◆ Short exercise
Please write out the material below exactly as given.

────────────────

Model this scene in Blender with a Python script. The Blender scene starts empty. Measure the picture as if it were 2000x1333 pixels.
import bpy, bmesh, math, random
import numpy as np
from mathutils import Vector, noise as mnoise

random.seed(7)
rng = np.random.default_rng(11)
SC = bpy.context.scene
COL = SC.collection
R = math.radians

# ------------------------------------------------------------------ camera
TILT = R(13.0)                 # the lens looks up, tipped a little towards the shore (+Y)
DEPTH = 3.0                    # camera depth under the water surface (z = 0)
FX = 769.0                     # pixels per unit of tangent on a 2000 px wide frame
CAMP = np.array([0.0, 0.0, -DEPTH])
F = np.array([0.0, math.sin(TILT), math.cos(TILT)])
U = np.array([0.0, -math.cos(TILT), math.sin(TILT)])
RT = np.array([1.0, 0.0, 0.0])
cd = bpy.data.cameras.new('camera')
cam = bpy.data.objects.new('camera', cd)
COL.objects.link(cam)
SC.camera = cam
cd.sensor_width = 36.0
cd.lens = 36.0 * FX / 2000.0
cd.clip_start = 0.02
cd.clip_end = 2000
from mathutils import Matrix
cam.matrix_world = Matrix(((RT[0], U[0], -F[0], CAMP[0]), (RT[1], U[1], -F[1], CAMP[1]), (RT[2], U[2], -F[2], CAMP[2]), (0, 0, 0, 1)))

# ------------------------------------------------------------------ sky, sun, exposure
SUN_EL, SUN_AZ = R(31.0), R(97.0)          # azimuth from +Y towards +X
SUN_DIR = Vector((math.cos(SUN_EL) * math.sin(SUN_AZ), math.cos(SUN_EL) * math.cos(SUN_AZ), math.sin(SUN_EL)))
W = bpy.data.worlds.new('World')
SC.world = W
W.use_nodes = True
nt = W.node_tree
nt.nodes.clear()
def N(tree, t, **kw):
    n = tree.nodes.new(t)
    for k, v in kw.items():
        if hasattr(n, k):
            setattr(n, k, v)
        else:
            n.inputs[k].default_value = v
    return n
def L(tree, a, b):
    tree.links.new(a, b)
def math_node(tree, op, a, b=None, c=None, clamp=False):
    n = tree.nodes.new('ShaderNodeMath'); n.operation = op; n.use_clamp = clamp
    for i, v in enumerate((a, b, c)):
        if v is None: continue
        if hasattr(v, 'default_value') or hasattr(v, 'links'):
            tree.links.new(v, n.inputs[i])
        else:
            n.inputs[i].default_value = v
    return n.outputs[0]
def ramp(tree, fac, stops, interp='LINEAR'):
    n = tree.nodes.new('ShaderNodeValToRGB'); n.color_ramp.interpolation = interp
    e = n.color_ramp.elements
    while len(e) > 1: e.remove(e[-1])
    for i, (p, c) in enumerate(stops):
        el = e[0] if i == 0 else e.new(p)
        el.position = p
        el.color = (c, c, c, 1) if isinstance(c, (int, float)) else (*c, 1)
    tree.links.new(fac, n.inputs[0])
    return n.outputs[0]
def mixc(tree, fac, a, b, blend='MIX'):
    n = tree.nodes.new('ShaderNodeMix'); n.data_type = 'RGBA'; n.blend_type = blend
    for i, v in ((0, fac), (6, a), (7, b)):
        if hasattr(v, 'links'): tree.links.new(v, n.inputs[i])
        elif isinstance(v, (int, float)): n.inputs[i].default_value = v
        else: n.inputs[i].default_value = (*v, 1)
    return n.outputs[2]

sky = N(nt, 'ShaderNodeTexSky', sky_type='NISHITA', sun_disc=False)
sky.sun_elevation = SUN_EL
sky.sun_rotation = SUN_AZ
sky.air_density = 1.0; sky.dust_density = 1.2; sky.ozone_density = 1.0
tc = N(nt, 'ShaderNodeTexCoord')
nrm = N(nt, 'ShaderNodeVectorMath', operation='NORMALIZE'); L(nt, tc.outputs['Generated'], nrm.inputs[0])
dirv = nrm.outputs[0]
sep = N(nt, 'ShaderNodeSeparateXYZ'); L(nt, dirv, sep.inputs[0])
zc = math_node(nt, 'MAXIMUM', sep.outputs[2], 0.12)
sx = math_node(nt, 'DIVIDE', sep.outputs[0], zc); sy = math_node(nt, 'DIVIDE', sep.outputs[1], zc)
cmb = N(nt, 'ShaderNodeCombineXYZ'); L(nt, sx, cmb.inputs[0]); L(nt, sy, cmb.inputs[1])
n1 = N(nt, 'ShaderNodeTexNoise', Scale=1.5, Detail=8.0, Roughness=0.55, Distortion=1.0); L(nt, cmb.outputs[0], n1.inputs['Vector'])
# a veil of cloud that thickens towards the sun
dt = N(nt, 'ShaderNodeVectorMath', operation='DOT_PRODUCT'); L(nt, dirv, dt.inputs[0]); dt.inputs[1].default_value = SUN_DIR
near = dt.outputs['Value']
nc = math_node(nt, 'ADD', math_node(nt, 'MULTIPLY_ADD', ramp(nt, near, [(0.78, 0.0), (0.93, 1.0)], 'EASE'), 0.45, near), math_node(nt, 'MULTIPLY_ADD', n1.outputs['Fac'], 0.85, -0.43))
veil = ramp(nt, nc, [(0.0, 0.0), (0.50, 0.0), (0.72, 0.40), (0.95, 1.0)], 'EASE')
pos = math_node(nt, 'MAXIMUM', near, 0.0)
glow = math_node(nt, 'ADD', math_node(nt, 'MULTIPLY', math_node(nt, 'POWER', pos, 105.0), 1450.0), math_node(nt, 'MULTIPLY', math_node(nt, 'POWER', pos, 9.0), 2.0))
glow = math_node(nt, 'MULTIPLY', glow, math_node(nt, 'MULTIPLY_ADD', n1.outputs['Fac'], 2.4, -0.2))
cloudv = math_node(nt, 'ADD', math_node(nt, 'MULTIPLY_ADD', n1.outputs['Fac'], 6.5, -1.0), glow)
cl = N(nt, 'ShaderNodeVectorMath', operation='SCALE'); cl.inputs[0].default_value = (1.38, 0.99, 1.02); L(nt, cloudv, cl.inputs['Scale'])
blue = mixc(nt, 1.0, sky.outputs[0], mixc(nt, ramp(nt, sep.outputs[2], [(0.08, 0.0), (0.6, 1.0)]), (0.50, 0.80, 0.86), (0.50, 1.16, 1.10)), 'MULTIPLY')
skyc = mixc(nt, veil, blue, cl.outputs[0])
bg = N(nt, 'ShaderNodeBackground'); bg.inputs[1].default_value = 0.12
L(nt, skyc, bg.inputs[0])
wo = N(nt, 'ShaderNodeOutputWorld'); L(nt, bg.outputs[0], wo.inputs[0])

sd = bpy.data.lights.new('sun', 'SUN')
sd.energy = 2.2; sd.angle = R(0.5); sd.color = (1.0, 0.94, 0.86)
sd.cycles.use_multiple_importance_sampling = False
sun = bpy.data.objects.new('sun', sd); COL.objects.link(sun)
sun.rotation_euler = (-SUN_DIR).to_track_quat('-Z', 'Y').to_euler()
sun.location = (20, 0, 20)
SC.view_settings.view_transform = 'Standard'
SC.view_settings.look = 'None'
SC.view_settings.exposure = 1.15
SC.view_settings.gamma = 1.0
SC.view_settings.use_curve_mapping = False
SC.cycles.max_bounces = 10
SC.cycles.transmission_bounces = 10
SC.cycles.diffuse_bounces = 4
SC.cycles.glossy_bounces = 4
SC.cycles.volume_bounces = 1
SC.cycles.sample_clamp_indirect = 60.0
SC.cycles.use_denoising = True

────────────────

◆ The completed task
Model this scene in Blender with a Python script. The Blender scene starts empty. Measure the picture as if it were 2000x1333 pixels.
import bpy, bmesh, math, random
import numpy as np
from mathutils import Vector, noise as mnoise

random.seed(7)
rng = np.random.default_rng(11)
SC = bpy.context.scene
COL = SC.collection
R = math.radians

# ------------------------------------------------------------------ camera
TILT = R(13.0)                 # the lens looks up, tipped a little towards the shore (+Y)
DEPTH = 3.0                    # camera depth under the water surface (z = 0)
FX = 769.0                     # pixels per unit of tangent on a 2000 px wide frame
CAMP = np.array([0.0, 0.0, -DEPTH])
F = np.array([0.0, math.sin(TILT), math.cos(TILT)])
U = np.array([0.0, -math.cos(TILT), math.sin(TILT)])
RT = np.array([1.0, 0.0, 0.0])
cd = bpy.data.cameras.new('camera')
cam = bpy.data.objects.new('camera', cd)
COL.objects.link(cam)
SC.camera = cam
cd.sensor_width = 36.0
cd.lens = 36.0 * FX / 2000.0
cd.clip_start = 0.02
cd.clip_end = 2000
from mathutils import Matrix
cam.matrix_world = Matrix(((RT[0], U[0], -F[0], CAMP[0]), (RT[1], U[1], -F[1], CAMP[1]), (RT[2], U[2], -F[2], CAMP[2]), (0, 0, 0, 1)))

# ------------------------------------------------------------------ sky, sun, exposure
SUN_EL, SUN_AZ = R(31.0), R(97.0)          # azimuth from +Y towards +X
SUN_DIR = Vector((math.cos(SUN_EL) * math.sin(SUN_AZ), math.cos(SUN_EL) * math.cos(SUN_AZ), math.sin(SUN_EL)))
W = bpy.data.worlds.new('World')
SC.world = W
W.use_nodes = True
nt = W.node_tree
nt.nodes.clear()
def N(tree, t, **kw):
    n = tree.nodes.new(t)
    for k, v in kw.items():
        if hasattr(n, k):
            setattr(n, k, v)
        else:
            n.inputs[k].default_value = v
    return n
def L(tree, a, b):
    tree.links.new(a, b)
def math_node(tree, op, a, b=None, c=None, clamp=False):
    n = tree.nodes.new('ShaderNodeMath'); n.operation = op; n.use_clamp = clamp
    for i, v in enumerate((a, b, c)):
        if v is None: continue
        if hasattr(v, 'default_value') or hasattr(v, 'links'):
            tree.links.new(v, n.inputs[i])
        else:
            n.inputs[i].default_value = v
    return n.outputs[0]
def ramp(tree, fac, stops, interp='LINEAR'):
    n = tree.nodes.new('ShaderNodeValToRGB'); n.color_ramp.interpolation = interp
    e = n.color_ramp.elements
    while len(e) > 1: e.remove(e[-1])
    for i, (p, c) in enumerate(stops):
        el = e[0] if i == 0 else e.new(p)
        el.position = p
        el.color = (c, c, c, 1) if isinstance(c, (int, float)) else (*c, 1)
    tree.links.new(fac, n.inputs[0])
    return n.outputs[0]
def mixc(tree, fac, a, b, blend='MIX'):
    n = tree.nodes.new('ShaderNodeMix'); n.data_type = 'RGBA'; n.blend_type = blend
    for i, v in ((0, fac), (6, a), (7, b)):
        if hasattr(v, 'links'): tree.links.new(v, n.inputs[i])
        elif isinstance(v, (int, float)): n.inputs[i].default_value = v
        else: n.inputs[i].default_value = (*v, 1)
    return n.outputs[2]

sky = N(nt, 'ShaderNodeTexSky', sky_type='NISHITA', sun_disc=False)
sky.sun_elevation = SUN_EL
sky.sun_rotation = SUN_AZ
sky.air_density = 1.0; sky.dust_density = 1.2; sky.ozone_density = 1.0
tc = N(nt, 'ShaderNodeTexCoord')
nrm = N(nt, 'ShaderNodeVectorMath', operation='NORMALIZE'); L(nt, tc.outputs['Generated'], nrm.inputs[0])
dirv = nrm.outputs[0]
sep = N(nt, 'ShaderNodeSeparateXYZ'); L(nt, dirv, sep.inputs[0])
zc = math_node(nt, 'MAXIMUM', sep.outputs[2], 0.12)
sx = math_node(nt, 'DIVIDE', sep.outputs[0], zc); sy = math_node(nt, 'DIVIDE', sep.outputs[1], zc)
cmb = N(nt, 'ShaderNodeCombineXYZ'); L(nt, sx, cmb.inputs[0]); L(nt, sy, cmb.inputs[1])
n1 = N(nt, 'ShaderNodeTexNoise', Scale=1.5, Detail=8.0, Roughness=0.55, Distortion=1.0); L(nt, cmb.outputs[0], n1.inputs['Vector'])
# a veil of cloud that thickens towards the sun
dt = N(nt, 'ShaderNodeVectorMath', operation='DOT_PRODUCT'); L(nt, dirv, dt.inputs[0]); dt.inputs[1].default_value = SUN_DIR
near = dt.outputs['Value']
nc = math_node(nt, 'ADD', math_node(nt, 'MULTIPLY_ADD', ramp(nt, near, [(0.78, 0.0), (0.93, 1.0)], 'EASE'), 0.45, near), math_node(nt, 'MULTIPLY_ADD', n1.outputs['Fac'], 0.85, -0.43))
veil = ramp(nt, nc, [(0.0, 0.0), (0.50, 0.0), (0.72, 0.40), (0.95, 1.0)], 'EASE')
pos = math_node(nt, 'MAXIMUM', near, 0.0)
glow = math_node(nt, 'ADD', math_node(nt, 'MULTIPLY', math_node(nt, 'POWER', pos, 105.0), 1450.0), math_node(nt, 'MULTIPLY', math_node(nt, 'POWER', pos, 9.0), 2.0))
glow = math_node(nt, 'MULTIPLY', glow, math_node(nt, 'MULTIPLY_ADD', n1.outputs['Fac'], 2.4, -0.2))
cloudv = math_node(nt, 'ADD', math_node(nt, 'MULTIPLY_ADD', n1.outputs['Fac'], 6.5, -1.0), glow)
cl = N(nt, 'ShaderNodeVectorMath', operation='SCALE'); cl.inputs[0].default_value = (1.38, 0.99, 1.02); L(nt, cloudv, cl.inputs['Scale'])
blue = mixc(nt, 1.0, sky.outputs[0], mixc(nt, ramp(nt, sep.outputs[2], [(0.08, 0.0), (0.6, 1.0)]), (0.50, 0.80, 0.86), (0.50, 1.16, 1.10)), 'MULTIPLY')
skyc = mixc(nt, veil, blue, cl.outputs[0])
bg = N(nt, 'ShaderNodeBackground'); bg.inputs[1].default_value = 0.12
L(nt, skyc, bg.inputs[0])
wo = N(nt, 'ShaderNodeOutputWorld'); L(nt, bg.outputs[0], wo.inputs[0])

sd = bpy.data.lights.new('sun', 'SUN')
sd.energy = 2.2; sd.angle = R(0.5); sd.color = (1.0, 0.94, 0.86)
sd.cycles.use_multiple_importance_sampling = False
sun = bpy.data.objects.new('sun', sd); COL.objects.link(sun)
sun.rotation_euler = (-SUN_DIR).to_track_quat('-Z', 'Y').to_euler()
sun.location = (20, 0, 20)
SC.view_settings.view_transform = 'Standard'
SC.view_settings.look = 'None'
SC.view_settings.exposure = 1.15
SC.view_settings.gamma = 1.0
SC.view_settings.use_curve_mapping = False
SC.cycles.max_bounces = 10
SC.cycles.transmission_bounces = 10
SC.cycles.diffuse_bounces = 4
SC.cycles.glossy_bounces = 4
SC.cycles.volume_bounces = 1
SC.cycles.sample_clamp_indirect = 60.0
SC.cycles.use_denoising = True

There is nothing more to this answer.